« La transition technologique, dont l’intelligence artificielle est un accélérateur, est en train de bouleverser l’industrie de la gestion d’actifs et ses métiers. Il faut tous s’y préparer », a prévenu Philippe Setbon, le président de l’Association française de la gestion financière (AFG), lors de son discours de conclusion de l’Université d’été de l’Asset Management qui se tenait jeudi 29 août à Dauphine et était consacrée à la technologie. « C’est un passage obligé. Demain, les sociétés de gestion seront digitales, ou ne seront pas?! », a-t-il prédit.
Au cœur de cette révolution se trouvent les informations - ou les données. Si l’information est à la disposition de tous, encore faut-il savoir s’en servir. « Il y a quelques années, l’information était le pouvoir. C’est fini. Aujourd’hui, c’est la façon de traiter l’information, de la transmettre et la faire circuler qui constitue le pouvoir », estime Philippe Setbon, également directeur général de Natixis Investment Managers.
Les données soulèvent deux enjeux majeurs. « Il faut pouvoir utiliser de la donnée de qualité à un coût maîtrisé ». Or, ce n’est pas le cas aujourd’hui, juge-t-il. D’un côté, la donnée est onéreuse, « parce que nous avons affaire à des oligopoles en matière de fournisseurs d’informations. Résultat, ces coûts [relatifs aux données] ont doublé dans les comptes de résultat des sociétés de gestion », affirme le président de l’AFG. Et tôt ou tard, cela se répercutera sur l’épargnant.
La donnée, enjeu de souveraineté européenne
Côté qualité, Philippe Setbon rappelle que « pour faire correctement son métier d’analyse et de choix de projets économiques, il faut pouvoir avoir accès à de la donnée brute, qui ne soit pas retraitée.

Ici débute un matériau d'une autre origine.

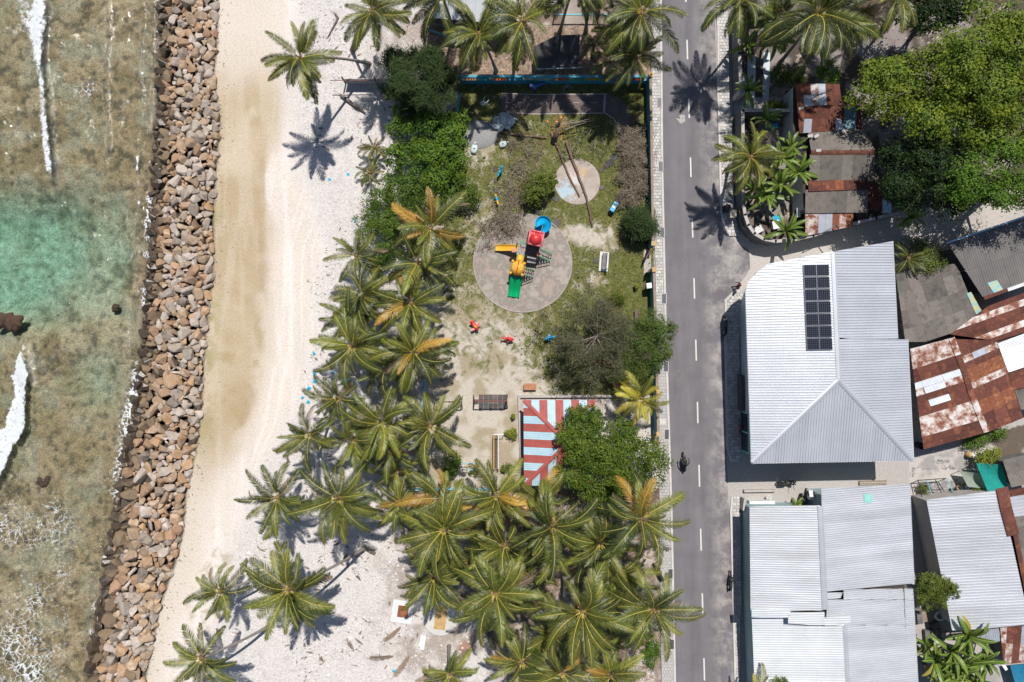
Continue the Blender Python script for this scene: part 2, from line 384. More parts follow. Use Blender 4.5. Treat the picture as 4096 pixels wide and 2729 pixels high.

C’est essentiel ».
Parallèlement, il s’interroge sur la provenance des données. Ces dernières années, la plupart des fournisseurs, notamment de données extra-financières, ont été rachetés par des groupes anglo-saxons, principalement américains. « On ne peut pas de façon durable assoir les décisions d’investissement en Europe sur des données qui viennent d’ailleurs. Cela n’a aucun sens », expose le président de l’AFG . « La donnée est un enjeu de souveraineté européenne pour les décisions d’investissement ».
Pour résumer, « nous ne maitrisons pas les sources, ni les prix des données. Or, lorsque vous lâchez la donnée, quelque part, vous lâchez aussi la norme », regrette-t-il.
Rappelant que l’AFG se bat depuis plusieurs années pour faire reconnaître cela, Philippe Setbon se félicite que l’idée commence à faire son chemin à Bercy et Bruxelles. Il déplore toutefois que l’AFG n’ait pas obtenu gain de cause sur l’encadrement des données ESG à l’échelle européenne, mais il ne renonce pas et indique qu’il retournera à la charge.
« Il ne s’agit pas d’être sur la défensive et de fermer un espace européen. Nous voulons rester souverains sur ce qui alimente nos décisions d’investissement », conclut-il.